Sõõrumaa is the president of the Estonian Olympic Committee and has owned a private security firm since the early 1990s. Jüri Mõis was one of the founders of Hansapank (today Swedbank) as well as a former minister (1999) of the interior and mayor of Tallinn (1999-2001).
Luik is currently the CEO of the Eesti Lihatööstus meat packing cooperative. Before that, he ran an event management company. Until 2015 Luik was a journalist and media executive, most recently as CEO of daily Postimees.
According to Luik, there is currently no specific number of mandates on Tallinn’s 79-strong city council the coalition is aiming for. The most important thing was to assemble a worthy group of candidates, which is why they were currently talking to people across Tallinn’s electoral districts.
Of these, the city has eight, which in Luik’s words means that they’ll aim for a long list of up to 80 candidates.

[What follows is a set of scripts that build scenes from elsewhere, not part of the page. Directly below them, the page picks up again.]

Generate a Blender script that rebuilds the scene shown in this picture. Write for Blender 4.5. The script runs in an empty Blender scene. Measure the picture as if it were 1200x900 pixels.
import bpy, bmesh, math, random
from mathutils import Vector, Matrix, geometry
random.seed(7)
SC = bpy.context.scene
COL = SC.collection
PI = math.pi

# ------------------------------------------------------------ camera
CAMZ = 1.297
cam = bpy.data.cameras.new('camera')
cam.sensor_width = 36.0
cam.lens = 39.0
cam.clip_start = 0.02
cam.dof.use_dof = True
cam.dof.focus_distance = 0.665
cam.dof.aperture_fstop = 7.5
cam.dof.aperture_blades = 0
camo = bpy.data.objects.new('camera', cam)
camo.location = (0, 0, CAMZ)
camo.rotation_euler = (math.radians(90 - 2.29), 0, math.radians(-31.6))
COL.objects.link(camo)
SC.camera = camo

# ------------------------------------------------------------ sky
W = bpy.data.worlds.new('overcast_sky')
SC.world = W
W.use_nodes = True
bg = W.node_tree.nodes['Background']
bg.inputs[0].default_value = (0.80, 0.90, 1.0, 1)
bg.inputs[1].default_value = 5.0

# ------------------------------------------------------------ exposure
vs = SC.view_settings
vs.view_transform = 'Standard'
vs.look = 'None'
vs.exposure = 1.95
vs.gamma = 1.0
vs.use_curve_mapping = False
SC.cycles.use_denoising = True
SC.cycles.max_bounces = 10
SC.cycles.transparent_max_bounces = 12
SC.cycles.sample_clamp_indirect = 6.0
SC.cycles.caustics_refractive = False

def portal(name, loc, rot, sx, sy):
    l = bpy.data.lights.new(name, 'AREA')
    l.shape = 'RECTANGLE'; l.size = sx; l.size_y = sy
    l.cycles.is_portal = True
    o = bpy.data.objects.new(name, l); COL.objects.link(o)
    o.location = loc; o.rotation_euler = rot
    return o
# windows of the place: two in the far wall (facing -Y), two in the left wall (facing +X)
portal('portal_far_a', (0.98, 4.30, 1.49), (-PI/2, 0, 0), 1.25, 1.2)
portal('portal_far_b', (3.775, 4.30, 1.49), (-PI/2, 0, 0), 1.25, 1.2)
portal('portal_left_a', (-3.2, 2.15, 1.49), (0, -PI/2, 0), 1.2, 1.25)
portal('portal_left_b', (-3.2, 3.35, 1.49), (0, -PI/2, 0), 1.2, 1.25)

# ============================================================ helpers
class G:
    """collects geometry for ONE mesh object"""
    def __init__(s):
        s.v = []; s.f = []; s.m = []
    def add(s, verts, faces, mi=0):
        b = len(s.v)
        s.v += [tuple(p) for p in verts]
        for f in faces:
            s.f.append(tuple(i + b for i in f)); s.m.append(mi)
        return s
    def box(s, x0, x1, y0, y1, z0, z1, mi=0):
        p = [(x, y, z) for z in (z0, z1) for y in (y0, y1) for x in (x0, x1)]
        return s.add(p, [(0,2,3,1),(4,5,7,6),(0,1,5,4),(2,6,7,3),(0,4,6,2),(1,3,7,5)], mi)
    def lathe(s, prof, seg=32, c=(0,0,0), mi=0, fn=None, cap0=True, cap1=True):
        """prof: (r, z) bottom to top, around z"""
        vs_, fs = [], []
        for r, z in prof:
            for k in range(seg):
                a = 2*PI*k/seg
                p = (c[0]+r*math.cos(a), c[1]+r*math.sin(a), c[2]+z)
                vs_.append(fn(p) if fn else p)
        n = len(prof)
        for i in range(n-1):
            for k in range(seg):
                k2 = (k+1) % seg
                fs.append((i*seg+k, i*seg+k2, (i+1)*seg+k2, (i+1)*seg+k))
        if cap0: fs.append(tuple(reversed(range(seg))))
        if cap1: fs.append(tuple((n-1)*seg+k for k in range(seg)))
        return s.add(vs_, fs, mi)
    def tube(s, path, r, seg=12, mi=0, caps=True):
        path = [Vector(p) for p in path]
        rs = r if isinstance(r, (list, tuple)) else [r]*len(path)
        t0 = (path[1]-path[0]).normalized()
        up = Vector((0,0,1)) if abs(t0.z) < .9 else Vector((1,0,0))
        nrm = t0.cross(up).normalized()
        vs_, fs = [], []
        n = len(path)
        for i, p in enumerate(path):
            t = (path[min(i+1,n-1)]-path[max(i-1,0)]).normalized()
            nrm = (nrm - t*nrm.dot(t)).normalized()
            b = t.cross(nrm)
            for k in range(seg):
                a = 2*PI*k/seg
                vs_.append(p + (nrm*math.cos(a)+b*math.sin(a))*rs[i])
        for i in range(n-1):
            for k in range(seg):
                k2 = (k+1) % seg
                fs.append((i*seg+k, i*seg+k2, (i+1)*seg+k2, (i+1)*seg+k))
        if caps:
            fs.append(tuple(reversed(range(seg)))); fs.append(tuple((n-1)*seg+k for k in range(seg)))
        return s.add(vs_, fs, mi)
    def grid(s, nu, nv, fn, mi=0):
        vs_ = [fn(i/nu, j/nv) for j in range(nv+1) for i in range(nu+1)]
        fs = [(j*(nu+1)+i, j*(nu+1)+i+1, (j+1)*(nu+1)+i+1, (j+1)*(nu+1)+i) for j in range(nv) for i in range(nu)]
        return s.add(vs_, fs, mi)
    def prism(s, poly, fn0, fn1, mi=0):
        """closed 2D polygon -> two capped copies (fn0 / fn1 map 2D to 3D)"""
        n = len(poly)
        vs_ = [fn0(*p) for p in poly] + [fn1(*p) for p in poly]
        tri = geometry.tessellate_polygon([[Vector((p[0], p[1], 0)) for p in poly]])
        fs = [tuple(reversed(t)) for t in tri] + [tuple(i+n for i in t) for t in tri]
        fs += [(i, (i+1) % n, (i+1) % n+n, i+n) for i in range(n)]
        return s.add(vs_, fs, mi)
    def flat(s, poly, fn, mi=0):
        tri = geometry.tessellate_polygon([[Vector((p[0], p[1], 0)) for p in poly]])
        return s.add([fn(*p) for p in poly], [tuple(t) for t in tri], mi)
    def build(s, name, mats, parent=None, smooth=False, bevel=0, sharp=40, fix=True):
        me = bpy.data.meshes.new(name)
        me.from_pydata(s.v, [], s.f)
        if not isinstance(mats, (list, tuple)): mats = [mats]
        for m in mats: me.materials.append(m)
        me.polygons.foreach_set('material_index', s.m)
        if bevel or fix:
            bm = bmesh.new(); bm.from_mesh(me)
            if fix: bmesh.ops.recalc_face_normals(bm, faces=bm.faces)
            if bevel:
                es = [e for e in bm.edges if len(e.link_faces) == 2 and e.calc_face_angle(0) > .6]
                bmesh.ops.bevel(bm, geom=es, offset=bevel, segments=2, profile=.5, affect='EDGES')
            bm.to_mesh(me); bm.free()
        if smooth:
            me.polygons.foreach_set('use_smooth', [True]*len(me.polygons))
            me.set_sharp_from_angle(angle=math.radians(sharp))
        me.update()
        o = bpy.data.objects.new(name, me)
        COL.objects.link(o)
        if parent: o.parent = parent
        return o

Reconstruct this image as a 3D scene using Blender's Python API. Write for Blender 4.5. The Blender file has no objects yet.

That the list was Sõõrumaa and Mõis’s creation didn’t mean that it would only represent business interests. On the contrary, it would include people from all walks of life. They were talking to people that were “above average politically active” and who wanted to participate to the way the city is run, Luik said.
Should the Center Party lose its local majority and a coalition become necessary to run the city, their list would be happy to cooperate, Luik added.
Different from the other parties, Luik isn’t excluding the possibility of working with the Center Party as well. “We’re taking our starting position and aren’t excluding working with anyone,” Luik said, adding that such thinking was too narrow an approach that didn’t seem genuine either.
The election coalition’s campaign platform is still in the making, but has already made a lot of headway. “We’re not concentrating on digging in the history archives to say who heart each other and how, but we’re looking at what could be done differently and better from here on in,” Luik stressed.
One of the specific issues they were busying themselves with was urban planning, which in Tallinn was happening at roughly the level of the 1950s or 1960s. Another point is the city’s system of schools and kindergartens.
“Nobody should have to wait in endlessly long lines to get a kindergarten placement. Also, Tallinn’s school network needs to go along with the developments of its districts. If there are new ones created, then kindergartens and schools have to move there as well,” Luik said.
The list’s name is translated into Russian as well. Luik announced that they were planning to take care of the paperwork related to putting the list together early next week.
The 2017 local elections are taking place on Oct. 15.